Des Parteichefs neue Hochachtung gipfelt im Lob der „Freiheit und Unabhängigkeit der Medien“. Sie seien „Garanten einer Berichterstattung“, „auf deren Kompetenz und investigative Kraft“ das Volk sich verlassen könne. Das klingt wie ein Gegenentwurf zu Kickls Reden über den öffentlich-rechtlichen, per „Zwangsgebühren“ finanzierten Journalismus und seinen Träger, der zum „Grundfunk“ zurechtgestutzt werden müsse. Aber es ist weitgehender gemeint: „Im Hinblick auf eine mögliche Regierungsbeteiligung der Freiheitlichen Partei Österreichs nach den Nationalratswahlen 2024 ist es mir ein Anliegen, Ihre Überlegungen in die Gestaltung politischer Konzepte maßgeblich einfließen zu lassen.“ Noch nicht am Futtertrog der Macht, spielt der Parteichef also schon ein „Teile und herrsche“ in seiner infamsten Form. Denn die angeschriebenen Chefredakteure und Verleger stehen in Konkurrenz zum ORF, der durch die jüngste Gesetzesänderung noch mehr Wettbewerbsvorteile erhalten hat. Sie sind aber auch so gesellschaftlich verantwortungsvoll, die Existenz des allzu staatsnahen Marktführers nicht in Frage zu stellen. Das aber tut uneingestanden die FPÖ. Ihr Wahlkampfschlager gegen die Haushaltsabgabe ist nur die Ouvertüre zur Domestizierung und Demontage des ORF. Dabei geht es nicht um die notwendigen Reformen, sondern um die inhaltliche Kandare. Macht will keine Kontrolle.

Diese Einstellung grassiert auch in anderen Parteien. Sonst hätten sie den Öffi-Rundfunk längst vom nicht ausreichend unabhängigen Stiftungsrat befreit, dessen Konstellation der Verfassungsgerichtshof in Teilen als verfassungswidrig aufgehoben hat. Trotzdem verzögert die türkis-grüne Koalition sogar die bis 1. April 2025 fällige Paragrafenkorrektur. Eine notwendige grundsätzliche gesetzliche ORF-Reform verweigert sie ohnehin. Unter dieser medienpolitischen Inkompetenz der Regierung leidet niemand mehr als jene Verleger und Chefredakteure, die vor einem Jahr ihre Blätter mit weißen Titelseiten erscheinen ließen und einen offenen Protestbrief an Kanzler Karl Nehammer schrieben.

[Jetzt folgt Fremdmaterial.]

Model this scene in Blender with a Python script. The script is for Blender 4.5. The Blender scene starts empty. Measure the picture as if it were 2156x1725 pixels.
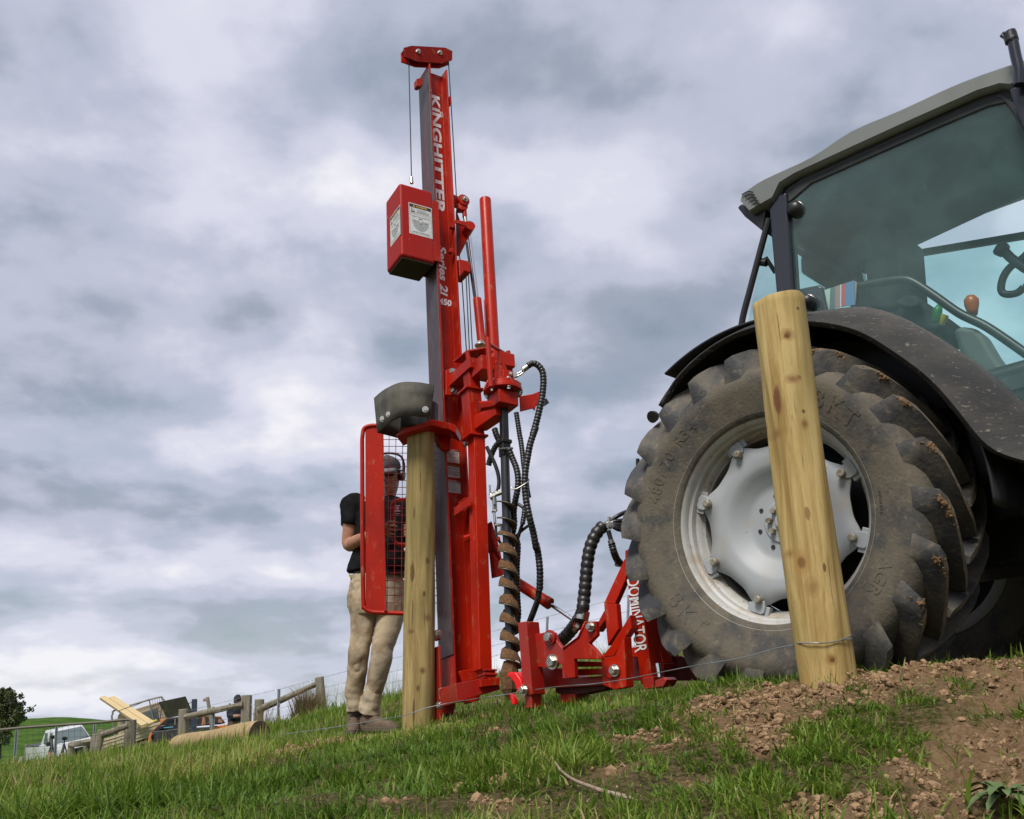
import bpy, bmesh, math, random
import numpy as np
from mathutils import Vector, Matrix
random.seed(7); rng = np.random.default_rng(7)
scene = bpy.context.scene
COL = scene.collection

# ------------------------------------------------------------------ camera, sky, sun, exposure
FPX, HZ, ROLL = 1950.0, 1522.0, math.radians(1.2)      # focal length in units of a 2156-wide frame
PW, PH = 2156.0, 1725.0
pitch = math.atan((HZ - PH/2)/FPX)
_f = np.array([0, math.cos(pitch), math.sin(pitch)]); _u = np.array([0, -math.sin(pitch), math.cos(pitch)]); _r = np.array([1.0, 0, 0])
CR = math.cos(ROLL)*_r - math.sin(ROLL)*_u
CU = math.sin(ROLL)*_r + math.cos(ROLL)*_u
CF = _f
cd = bpy.data.cameras.new('camera'); cam = bpy.data.objects.new('camera', cd); COL.objects.link(cam)
cd.sensor_width = 36.0; cd.lens = 36.0*FPX/PW; cd.clip_start = 0.05; cd.clip_end = 6000
cam.matrix_world = Matrix(((CR[0], CU[0], -CF[0], 0), (CR[1], CU[1], -CF[1], 0), (CR[2], CU[2], -CF[2], 0), (0, 0, 0, 1)))
scene.camera = cam
vs = scene.view_settings; vs.view_transform = 'Standard'; vs.look = 'None'; vs.exposure = 0.15; vs.gamma = 1.0

SUN_EL, SUN_AZ = math.radians(52), math.radians(205)    # azimuth clockwise from +Y: behind the camera, to its left
world = bpy.data.worlds.new('World'); scene.world = world; world.use_nodes = True
nt = world.node_tree; nt.nodes.clear()
def nd(t, **kw):
    n = nt.nodes.new(t)
    for k, v in kw.items():
        if k in n.inputs: n.inputs[k].default_value = v
        else: setattr(n, k, v)
    return n
L = lambda a, b: nt.links.new(a, b)
out = nd('ShaderNodeOutputWorld'); bg = nd('ShaderNodeBackground'); bg.inputs['Strength'].default_value = 0.107
sky = nd('ShaderNodeTexSky'); sky.sky_type = 'NISHITA'; sky.sun_disc = False
sky.sun_elevation = SUN_EL; sky.sun_rotation = SUN_AZ; sky.altitude = 100; sky.air_density = 1.2; sky.dust_density = 1.5
tc = nd('ShaderNodeTexCoord')
sep = nd('ShaderNodeSeparateXYZ'); L(tc.outputs['Generated'], sep.inputs[0])
def math_(op, a, b=None, clamp=False):
    n = nd('ShaderNodeMath'); n.operation = op; n.use_clamp = clamp
    for i, v in enumerate((a, b)):
        if v is None: continue
        if isinstance(v, (int, float)): n.inputs[i].default_value = v
        else: L(v, n.inputs[i])
    return n.outputs[0]
zz = math_('MAXIMUM', sep.outputs['Z'], 0.0)
den = math_('ADD', zz, 0.30)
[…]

Das Schriftstück und die leeren Cover waren nicht die beste Idee, denn sie enthüllten letztlich bloß die aktuelle Ohnmacht einer Spezies, die einst dem ORF zur relativen Unabhängigkeit verholfen hatte. Mit dieser Hilflosigkeit spekuliert nun Kickl. Nicht von ungefähr haben bis dato nur Gerold Riedmann und Hubert Patterer, die Chefredakteure von „Standard“ und „Kleiner Zeitung“, den blauen Chefbrief in ihren
Blättern thematisiert. Früher war es Lachen, heute ist Transparenz der Hoffnung letzte Waffe.

Das Schreiben bringt die Adressaten in eine Zwickmühle. Weisen Sie seine dreiste Anbiederung barsch zurück, bedienen sie die blaue Selbststilisierung zu Opfern: „Die Medien sind gegen uns.“ Gehen sie nicht darauf ein, kann die FPÖ im Regierungsfall erklären: „Wir haben Hilfe angeboten, ihr habt nicht gewollt.“ Also ist die dritte Möglichkeit, Kickl klare medienpolitische Forderungen auszurichten, die beste.

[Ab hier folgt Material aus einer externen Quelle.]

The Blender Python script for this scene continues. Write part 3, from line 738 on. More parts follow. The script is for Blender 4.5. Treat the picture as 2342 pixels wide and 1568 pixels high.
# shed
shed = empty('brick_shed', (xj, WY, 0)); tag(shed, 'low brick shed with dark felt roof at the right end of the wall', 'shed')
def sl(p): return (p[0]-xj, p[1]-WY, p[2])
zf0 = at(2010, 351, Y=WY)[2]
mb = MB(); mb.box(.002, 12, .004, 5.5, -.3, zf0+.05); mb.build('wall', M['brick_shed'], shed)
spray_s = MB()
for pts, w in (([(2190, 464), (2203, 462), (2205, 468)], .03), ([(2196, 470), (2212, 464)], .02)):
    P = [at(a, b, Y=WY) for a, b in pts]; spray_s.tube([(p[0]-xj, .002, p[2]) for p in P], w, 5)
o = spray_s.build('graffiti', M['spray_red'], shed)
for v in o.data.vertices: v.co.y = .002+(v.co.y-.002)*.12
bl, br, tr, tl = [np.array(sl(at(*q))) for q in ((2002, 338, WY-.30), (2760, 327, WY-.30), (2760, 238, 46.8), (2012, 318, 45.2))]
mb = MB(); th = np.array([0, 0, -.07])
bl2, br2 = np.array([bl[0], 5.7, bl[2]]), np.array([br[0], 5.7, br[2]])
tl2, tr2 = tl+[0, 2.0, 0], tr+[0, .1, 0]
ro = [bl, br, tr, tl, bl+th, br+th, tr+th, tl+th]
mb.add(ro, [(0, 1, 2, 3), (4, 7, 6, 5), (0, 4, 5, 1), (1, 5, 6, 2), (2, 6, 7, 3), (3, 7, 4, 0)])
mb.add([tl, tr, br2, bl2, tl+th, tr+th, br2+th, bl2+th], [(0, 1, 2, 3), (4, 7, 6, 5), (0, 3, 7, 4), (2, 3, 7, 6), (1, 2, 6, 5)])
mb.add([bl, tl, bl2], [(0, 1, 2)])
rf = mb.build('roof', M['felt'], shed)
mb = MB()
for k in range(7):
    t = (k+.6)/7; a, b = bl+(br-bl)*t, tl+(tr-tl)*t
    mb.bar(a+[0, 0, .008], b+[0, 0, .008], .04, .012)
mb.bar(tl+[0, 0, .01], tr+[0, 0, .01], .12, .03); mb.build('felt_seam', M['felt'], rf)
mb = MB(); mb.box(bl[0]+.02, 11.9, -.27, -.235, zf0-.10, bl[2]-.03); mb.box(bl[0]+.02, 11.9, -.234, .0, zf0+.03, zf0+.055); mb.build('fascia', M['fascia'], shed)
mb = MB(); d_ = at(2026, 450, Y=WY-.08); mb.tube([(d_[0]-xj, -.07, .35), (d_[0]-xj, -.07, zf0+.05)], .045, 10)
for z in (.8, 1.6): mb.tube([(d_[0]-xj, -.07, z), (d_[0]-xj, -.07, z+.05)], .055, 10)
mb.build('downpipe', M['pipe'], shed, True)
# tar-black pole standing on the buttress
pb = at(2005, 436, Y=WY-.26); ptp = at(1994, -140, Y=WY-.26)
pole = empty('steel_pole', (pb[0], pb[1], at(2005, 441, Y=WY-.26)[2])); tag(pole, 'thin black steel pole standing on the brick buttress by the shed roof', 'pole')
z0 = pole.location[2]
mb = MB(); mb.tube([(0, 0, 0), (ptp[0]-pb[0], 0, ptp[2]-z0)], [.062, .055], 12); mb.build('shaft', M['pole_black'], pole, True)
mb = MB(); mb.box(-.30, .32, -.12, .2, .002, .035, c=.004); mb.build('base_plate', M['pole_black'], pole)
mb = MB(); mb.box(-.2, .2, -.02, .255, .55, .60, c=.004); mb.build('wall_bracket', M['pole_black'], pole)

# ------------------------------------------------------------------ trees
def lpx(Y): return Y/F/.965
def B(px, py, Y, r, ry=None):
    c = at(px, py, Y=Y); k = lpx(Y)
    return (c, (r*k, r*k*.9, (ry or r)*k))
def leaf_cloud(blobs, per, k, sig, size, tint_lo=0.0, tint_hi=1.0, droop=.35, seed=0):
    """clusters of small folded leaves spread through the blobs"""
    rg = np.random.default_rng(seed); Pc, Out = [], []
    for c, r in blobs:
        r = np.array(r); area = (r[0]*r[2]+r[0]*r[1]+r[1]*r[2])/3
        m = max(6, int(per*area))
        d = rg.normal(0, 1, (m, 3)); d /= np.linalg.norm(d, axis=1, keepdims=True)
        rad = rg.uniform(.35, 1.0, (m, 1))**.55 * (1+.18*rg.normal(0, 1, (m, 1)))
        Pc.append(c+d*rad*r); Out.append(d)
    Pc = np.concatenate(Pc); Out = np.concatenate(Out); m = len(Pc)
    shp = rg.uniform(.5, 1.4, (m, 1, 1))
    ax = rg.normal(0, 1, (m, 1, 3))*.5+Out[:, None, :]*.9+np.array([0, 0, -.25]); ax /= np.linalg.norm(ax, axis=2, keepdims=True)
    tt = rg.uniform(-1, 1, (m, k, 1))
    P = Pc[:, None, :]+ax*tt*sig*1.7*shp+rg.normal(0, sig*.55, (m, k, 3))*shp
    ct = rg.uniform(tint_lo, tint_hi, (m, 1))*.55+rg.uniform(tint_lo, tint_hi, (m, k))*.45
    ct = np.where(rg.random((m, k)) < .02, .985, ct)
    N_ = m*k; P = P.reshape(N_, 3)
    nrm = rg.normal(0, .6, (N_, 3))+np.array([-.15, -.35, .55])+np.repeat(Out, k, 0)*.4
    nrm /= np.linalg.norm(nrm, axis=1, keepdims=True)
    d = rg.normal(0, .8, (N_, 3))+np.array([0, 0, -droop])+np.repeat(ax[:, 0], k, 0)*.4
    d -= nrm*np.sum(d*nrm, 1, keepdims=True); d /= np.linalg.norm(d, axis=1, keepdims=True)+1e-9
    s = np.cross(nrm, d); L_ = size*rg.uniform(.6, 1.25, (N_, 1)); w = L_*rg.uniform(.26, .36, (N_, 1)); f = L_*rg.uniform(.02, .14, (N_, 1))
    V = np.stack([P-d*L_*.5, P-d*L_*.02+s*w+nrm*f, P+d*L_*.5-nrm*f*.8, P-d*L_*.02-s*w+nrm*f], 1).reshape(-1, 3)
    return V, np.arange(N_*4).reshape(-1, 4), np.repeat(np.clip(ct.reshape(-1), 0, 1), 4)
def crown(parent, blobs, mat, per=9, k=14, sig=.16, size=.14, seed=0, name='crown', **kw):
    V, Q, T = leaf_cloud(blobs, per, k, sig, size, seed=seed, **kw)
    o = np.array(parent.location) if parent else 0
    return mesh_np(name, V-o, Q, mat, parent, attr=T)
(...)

Er wird sie kaum umsetzen, gewinnt aber kommunikativ. Das liegt an der türkis-blauen Koalition, die ihm die Tür zur Fallenlegung entsperrt hat. Sperrangelweit offen wird sie durch eine Sozialdemokratie, die kein alternatives Konzept vorlegt, sondern nun wieder Diskussionsbedarf zur Haushaltsabgabe ortet. Apropos SPÖ: Von ihr stammt ein historisches Briefbeispiel an Medien. 2008 schrieben der designierte Parteichef Werner Faymann und Bundeskanzler Alfred Gusenbauer allerdings im Duo an nur einen Verleger: Hans Dichand von der „Krone“. Solch politische Unterwürfigkeit ist Kickl fern. Er gewährt eine Gnade(nfrist). Wer sie schweigend hinnimmt, gerät in den Verdacht, es sich jetzt schon für allfällig Künftiges richten zu wollen. Kalkül statt Werthaltung? So wird das nichts mit der Medienzukunft.